What you have to do — Quote the material below exactly as written, from the first line to the line that holds "struct(m.build('trim_5', TR), 'thin", endpoints included.

☆ ☆ ☆

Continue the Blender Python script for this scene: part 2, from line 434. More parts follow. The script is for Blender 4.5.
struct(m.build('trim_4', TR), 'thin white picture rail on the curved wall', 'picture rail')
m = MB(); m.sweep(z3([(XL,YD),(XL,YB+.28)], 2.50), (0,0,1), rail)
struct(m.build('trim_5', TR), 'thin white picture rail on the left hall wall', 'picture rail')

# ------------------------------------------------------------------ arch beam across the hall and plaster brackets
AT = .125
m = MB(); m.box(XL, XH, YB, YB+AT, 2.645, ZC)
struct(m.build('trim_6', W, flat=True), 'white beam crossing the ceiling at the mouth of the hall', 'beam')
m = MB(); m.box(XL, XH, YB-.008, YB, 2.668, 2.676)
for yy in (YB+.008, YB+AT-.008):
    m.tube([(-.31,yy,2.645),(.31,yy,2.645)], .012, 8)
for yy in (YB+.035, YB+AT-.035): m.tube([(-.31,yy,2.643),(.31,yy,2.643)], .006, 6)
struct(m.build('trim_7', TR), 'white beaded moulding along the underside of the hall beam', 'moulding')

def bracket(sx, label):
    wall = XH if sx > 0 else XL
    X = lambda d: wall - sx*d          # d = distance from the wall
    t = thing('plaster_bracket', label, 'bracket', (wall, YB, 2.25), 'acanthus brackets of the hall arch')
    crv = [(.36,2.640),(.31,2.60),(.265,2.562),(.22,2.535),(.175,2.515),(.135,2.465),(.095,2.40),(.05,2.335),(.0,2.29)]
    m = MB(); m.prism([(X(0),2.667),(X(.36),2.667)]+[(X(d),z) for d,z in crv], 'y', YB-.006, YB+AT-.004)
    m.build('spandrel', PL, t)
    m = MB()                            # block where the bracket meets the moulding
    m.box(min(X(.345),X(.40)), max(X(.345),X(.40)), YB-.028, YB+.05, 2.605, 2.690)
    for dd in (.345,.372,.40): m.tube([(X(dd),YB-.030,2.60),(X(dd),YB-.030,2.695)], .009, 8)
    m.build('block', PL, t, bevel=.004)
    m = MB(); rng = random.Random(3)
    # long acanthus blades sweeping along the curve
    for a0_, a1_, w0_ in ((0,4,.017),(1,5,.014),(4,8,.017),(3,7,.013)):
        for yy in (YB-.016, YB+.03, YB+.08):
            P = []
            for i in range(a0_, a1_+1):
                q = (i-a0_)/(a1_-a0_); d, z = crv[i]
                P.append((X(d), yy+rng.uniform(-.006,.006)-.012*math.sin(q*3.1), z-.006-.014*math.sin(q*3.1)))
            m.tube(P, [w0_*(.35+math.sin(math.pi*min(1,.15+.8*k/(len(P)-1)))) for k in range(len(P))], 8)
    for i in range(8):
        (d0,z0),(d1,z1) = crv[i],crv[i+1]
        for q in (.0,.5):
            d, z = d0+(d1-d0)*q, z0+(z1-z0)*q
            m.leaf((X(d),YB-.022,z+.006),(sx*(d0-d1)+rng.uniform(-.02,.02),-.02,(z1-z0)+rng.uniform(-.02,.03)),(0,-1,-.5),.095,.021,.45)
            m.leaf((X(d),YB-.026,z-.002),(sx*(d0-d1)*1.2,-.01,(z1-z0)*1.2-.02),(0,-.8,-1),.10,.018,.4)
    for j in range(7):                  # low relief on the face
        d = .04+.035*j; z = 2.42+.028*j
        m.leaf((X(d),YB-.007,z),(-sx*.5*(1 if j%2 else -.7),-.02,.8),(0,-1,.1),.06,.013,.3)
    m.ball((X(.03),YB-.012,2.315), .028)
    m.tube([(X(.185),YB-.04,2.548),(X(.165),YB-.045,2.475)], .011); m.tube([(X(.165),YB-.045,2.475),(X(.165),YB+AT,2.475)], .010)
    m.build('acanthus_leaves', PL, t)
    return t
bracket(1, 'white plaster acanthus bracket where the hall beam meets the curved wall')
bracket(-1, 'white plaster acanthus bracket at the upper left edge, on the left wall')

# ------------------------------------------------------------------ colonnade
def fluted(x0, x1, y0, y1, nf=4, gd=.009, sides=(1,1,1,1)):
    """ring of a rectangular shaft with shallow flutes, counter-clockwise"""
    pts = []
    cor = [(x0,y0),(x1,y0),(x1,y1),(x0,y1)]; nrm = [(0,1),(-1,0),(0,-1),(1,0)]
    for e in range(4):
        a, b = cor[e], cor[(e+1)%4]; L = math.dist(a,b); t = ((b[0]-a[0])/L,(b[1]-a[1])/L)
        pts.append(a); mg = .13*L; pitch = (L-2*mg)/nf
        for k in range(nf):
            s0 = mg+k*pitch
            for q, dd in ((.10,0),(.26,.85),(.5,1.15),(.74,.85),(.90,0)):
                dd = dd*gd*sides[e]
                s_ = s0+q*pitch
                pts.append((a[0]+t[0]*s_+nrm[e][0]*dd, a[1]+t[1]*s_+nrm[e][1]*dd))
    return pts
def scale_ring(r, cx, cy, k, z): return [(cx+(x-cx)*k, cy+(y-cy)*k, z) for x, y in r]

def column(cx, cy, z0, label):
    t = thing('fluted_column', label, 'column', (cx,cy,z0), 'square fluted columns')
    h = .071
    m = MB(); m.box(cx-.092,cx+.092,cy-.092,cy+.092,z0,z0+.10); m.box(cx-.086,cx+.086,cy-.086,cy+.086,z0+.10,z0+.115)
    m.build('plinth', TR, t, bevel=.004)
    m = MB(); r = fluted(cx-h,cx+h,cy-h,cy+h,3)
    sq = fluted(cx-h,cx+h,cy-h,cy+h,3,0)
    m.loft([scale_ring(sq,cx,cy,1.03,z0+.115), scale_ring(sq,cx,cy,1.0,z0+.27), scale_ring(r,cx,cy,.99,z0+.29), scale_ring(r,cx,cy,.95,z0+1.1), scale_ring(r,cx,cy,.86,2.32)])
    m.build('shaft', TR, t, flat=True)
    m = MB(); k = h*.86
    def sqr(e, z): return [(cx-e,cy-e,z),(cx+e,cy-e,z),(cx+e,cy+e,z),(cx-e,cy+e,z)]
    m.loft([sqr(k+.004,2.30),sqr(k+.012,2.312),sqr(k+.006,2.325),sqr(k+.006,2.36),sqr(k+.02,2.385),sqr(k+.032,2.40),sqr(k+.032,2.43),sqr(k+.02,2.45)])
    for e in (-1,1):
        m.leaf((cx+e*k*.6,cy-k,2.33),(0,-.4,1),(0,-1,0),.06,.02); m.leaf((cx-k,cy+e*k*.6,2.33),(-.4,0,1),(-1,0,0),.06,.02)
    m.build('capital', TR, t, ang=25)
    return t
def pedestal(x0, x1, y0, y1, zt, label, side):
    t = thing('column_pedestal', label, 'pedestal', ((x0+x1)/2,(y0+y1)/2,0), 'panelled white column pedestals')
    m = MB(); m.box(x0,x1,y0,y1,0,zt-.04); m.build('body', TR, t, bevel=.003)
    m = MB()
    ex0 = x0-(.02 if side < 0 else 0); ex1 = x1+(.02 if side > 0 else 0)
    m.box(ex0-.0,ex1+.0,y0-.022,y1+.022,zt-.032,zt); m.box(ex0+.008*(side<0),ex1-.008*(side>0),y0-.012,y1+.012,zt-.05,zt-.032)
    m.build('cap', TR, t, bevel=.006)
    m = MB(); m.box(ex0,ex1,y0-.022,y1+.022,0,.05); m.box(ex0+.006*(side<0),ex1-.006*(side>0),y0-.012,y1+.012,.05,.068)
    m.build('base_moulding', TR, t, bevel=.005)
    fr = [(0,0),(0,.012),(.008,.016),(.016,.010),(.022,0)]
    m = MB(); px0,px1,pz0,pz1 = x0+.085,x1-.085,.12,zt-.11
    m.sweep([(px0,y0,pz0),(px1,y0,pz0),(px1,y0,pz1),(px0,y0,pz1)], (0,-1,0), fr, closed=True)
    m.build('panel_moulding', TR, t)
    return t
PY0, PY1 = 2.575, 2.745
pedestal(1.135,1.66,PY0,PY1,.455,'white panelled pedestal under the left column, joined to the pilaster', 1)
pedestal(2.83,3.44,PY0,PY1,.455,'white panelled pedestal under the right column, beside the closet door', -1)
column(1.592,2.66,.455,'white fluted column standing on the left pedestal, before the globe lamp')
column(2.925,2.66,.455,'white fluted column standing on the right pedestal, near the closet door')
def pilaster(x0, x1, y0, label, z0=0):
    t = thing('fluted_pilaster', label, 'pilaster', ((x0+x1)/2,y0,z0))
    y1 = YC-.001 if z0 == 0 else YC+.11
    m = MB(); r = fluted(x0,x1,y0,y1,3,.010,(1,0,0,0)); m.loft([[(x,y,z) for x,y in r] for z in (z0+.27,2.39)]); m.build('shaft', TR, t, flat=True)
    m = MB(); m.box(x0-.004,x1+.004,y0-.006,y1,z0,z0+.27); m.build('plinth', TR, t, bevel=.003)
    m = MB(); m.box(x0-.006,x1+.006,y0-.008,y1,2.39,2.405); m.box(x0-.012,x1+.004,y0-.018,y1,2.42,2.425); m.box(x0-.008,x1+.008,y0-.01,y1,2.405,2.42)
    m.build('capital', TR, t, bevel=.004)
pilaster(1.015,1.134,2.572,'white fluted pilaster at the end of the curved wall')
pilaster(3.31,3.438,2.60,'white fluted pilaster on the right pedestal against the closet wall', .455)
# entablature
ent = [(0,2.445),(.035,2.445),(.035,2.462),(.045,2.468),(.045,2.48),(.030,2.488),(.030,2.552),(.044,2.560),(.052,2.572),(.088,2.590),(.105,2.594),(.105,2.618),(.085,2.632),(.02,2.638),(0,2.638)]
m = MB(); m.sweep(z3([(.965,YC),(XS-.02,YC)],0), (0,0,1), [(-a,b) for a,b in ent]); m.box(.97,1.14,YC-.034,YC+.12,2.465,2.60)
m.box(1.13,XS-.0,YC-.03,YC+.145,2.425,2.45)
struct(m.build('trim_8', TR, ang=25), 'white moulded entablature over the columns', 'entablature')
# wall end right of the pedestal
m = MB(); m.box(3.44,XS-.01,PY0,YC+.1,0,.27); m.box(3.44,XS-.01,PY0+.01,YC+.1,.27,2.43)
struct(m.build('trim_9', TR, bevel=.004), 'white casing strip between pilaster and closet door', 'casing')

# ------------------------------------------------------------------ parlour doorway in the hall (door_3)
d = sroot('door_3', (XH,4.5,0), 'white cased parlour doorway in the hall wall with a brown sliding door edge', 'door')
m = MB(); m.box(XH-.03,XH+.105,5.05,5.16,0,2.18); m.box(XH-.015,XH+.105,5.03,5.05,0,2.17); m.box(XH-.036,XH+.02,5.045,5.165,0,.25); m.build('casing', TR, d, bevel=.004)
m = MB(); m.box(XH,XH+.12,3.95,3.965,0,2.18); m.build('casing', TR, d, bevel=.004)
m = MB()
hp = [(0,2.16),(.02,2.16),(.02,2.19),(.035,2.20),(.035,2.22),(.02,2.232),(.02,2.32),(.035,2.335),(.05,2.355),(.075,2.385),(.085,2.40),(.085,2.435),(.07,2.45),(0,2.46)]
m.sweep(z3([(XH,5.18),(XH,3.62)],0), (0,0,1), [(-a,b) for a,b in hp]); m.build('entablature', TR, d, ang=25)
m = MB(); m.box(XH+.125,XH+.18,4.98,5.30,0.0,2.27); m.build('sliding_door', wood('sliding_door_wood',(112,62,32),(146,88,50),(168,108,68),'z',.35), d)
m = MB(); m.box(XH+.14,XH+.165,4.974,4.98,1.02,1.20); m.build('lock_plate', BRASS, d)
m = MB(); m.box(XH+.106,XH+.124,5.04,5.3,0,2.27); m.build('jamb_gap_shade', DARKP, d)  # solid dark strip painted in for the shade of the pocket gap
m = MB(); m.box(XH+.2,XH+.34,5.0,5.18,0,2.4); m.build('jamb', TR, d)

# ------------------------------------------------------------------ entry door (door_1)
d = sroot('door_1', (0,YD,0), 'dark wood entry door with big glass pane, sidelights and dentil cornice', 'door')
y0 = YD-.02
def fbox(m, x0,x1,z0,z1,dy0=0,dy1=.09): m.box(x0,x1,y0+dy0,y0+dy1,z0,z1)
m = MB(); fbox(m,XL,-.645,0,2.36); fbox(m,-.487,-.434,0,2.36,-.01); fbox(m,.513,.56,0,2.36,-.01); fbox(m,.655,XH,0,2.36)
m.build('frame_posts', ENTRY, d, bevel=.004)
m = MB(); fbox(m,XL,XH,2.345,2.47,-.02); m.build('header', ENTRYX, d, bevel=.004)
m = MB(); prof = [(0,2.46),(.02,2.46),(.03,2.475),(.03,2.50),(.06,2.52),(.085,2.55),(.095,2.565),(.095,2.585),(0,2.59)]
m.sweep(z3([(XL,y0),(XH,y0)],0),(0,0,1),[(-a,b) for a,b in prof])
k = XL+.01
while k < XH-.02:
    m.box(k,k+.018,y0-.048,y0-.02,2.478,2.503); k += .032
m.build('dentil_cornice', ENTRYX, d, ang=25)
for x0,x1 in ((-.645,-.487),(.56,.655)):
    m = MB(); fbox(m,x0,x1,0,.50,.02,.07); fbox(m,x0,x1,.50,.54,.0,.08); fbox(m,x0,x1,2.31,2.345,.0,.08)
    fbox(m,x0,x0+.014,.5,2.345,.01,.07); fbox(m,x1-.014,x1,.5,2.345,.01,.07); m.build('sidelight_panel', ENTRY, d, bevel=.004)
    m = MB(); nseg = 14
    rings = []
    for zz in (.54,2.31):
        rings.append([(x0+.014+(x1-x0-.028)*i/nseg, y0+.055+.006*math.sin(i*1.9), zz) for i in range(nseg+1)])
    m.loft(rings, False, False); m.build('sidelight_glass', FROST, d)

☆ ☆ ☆

Solution below —
Continue the Blender Python script for this scene: part 2, from line 434. More parts follow. The script is for Blender 4.5.
struct(m.build('trim_4', TR), 'thin white picture rail on the curved wall', 'picture rail')
m = MB(); m.sweep(z3([(XL,YD),(XL,YB+.28)], 2.50), (0,0,1), rail)
struct(m.build('trim_5', TR), 'thin white picture rail on the left hall wall', 'picture rail')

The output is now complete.